Direction
Your answer should be a single number: the count of lines containing "that".

Scene script records
________________________

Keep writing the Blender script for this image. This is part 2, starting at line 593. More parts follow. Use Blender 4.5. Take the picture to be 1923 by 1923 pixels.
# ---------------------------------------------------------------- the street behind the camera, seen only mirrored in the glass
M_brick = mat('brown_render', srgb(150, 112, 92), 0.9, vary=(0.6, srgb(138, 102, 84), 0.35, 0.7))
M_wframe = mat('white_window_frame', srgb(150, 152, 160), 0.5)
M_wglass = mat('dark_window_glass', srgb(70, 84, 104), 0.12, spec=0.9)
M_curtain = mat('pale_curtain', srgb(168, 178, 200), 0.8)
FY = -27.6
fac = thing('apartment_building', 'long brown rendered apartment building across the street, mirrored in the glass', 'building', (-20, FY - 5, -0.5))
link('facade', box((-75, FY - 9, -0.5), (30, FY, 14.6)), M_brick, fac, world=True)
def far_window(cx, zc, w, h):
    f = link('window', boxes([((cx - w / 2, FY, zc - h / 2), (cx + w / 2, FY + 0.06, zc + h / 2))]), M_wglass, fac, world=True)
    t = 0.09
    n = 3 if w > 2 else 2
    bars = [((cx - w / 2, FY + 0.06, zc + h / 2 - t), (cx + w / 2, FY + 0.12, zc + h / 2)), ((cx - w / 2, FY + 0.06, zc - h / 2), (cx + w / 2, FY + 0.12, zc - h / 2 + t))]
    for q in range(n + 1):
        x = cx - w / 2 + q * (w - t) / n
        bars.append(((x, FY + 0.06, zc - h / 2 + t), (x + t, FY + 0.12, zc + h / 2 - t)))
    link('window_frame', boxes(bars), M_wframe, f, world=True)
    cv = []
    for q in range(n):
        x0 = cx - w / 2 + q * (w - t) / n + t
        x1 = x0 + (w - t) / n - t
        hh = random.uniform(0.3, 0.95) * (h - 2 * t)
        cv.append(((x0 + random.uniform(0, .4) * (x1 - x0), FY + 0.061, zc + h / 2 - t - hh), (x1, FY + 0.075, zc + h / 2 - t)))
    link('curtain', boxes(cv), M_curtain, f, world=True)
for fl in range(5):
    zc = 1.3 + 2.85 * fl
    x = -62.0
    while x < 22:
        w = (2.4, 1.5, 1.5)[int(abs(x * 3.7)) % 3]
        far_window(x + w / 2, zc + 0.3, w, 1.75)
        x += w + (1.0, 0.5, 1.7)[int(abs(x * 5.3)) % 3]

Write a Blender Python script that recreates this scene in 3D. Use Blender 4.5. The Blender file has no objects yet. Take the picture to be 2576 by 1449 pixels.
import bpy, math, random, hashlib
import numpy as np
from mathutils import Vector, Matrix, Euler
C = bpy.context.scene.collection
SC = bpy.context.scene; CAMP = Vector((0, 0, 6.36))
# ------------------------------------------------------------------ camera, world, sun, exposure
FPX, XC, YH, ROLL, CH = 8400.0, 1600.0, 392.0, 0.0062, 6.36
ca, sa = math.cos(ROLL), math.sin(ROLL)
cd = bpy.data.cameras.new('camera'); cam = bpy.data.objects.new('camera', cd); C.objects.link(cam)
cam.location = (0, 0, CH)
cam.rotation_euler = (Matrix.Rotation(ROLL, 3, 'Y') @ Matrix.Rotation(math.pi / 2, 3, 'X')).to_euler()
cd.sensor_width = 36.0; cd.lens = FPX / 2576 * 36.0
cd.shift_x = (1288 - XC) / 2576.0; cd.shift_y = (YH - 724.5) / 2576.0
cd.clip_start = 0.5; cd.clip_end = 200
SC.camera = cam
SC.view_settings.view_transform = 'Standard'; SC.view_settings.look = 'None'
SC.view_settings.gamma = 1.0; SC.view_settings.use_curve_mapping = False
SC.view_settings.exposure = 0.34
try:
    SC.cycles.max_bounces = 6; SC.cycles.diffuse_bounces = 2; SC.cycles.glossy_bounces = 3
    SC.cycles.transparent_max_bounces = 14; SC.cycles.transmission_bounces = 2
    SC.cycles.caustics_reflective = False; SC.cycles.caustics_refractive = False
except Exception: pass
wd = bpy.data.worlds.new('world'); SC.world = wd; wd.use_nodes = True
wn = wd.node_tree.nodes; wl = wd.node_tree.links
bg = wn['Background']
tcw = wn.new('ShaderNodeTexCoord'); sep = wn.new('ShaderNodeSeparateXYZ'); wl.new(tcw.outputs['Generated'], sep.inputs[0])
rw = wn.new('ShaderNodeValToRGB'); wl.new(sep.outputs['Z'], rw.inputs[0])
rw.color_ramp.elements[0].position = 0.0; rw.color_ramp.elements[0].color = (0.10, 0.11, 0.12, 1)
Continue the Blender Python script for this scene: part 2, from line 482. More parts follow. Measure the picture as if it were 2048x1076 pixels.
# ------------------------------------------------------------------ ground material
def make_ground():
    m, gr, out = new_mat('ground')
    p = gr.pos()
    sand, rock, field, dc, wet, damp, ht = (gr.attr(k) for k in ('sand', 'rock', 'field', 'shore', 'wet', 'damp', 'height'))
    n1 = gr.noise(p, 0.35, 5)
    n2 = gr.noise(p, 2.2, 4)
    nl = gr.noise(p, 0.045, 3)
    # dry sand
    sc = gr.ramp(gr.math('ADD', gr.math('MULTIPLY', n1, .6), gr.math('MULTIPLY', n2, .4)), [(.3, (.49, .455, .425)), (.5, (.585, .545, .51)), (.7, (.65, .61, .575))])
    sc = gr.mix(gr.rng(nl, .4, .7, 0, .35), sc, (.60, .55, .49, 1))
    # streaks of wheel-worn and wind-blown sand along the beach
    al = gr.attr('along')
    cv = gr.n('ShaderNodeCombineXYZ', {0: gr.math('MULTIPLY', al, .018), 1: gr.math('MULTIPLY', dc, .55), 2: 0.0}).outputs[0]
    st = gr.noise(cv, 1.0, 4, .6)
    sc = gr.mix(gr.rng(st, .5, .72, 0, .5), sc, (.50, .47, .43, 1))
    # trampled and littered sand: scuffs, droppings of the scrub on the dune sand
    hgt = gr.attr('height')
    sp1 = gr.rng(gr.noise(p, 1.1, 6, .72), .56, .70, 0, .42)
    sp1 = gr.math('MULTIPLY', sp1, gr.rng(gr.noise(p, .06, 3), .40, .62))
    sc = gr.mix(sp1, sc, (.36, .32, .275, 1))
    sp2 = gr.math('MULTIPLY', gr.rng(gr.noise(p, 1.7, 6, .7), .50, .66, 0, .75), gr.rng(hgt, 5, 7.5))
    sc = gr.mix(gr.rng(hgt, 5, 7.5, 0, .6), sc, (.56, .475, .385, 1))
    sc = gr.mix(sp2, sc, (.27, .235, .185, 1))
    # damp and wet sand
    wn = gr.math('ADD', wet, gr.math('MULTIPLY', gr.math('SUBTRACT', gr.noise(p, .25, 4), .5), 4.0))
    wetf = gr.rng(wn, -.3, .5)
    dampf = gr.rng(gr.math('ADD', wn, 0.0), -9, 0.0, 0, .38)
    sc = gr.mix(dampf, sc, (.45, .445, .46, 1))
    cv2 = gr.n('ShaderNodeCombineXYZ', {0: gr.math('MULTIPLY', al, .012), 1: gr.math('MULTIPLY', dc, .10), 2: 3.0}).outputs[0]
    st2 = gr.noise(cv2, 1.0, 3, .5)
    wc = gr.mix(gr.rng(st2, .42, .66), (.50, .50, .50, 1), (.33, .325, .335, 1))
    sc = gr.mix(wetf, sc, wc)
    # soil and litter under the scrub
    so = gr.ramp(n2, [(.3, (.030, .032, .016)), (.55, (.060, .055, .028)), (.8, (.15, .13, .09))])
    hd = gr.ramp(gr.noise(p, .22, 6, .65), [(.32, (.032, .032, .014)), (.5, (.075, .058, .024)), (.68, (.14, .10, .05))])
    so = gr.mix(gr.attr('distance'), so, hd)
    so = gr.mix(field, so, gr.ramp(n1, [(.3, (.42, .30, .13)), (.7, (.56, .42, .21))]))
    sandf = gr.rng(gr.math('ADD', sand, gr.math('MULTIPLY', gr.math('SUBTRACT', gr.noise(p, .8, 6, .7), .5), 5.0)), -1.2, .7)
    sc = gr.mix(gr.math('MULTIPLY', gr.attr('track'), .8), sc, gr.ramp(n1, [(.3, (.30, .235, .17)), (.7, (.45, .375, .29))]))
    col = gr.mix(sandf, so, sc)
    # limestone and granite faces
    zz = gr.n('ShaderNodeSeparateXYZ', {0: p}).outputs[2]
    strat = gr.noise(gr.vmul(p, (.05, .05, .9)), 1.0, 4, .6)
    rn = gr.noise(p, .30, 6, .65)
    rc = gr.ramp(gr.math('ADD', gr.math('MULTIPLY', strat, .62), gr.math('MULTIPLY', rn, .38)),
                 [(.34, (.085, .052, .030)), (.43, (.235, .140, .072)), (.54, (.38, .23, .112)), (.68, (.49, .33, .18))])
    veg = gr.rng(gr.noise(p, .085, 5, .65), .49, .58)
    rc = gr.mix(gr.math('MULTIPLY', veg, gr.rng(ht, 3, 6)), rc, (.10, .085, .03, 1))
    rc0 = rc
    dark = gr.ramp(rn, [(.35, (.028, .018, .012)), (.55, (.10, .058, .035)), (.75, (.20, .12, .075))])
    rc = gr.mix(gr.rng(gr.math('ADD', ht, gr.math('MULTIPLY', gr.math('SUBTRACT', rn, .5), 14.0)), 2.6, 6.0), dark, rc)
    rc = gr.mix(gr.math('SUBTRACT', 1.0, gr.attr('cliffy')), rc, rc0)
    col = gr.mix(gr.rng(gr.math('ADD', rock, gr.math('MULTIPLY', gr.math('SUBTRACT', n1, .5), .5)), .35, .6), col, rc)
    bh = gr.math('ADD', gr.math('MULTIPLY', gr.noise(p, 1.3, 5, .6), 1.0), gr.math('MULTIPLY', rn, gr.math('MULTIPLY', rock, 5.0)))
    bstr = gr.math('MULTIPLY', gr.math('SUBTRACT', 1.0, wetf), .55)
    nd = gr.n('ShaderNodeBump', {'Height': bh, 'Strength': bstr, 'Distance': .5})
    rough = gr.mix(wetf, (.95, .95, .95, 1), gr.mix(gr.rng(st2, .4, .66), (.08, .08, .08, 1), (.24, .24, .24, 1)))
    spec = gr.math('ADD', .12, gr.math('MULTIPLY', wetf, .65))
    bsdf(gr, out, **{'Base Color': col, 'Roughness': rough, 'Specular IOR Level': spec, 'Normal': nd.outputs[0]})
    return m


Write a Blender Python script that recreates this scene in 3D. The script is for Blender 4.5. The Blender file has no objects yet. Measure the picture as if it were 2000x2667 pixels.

________________________

Answer to this task
2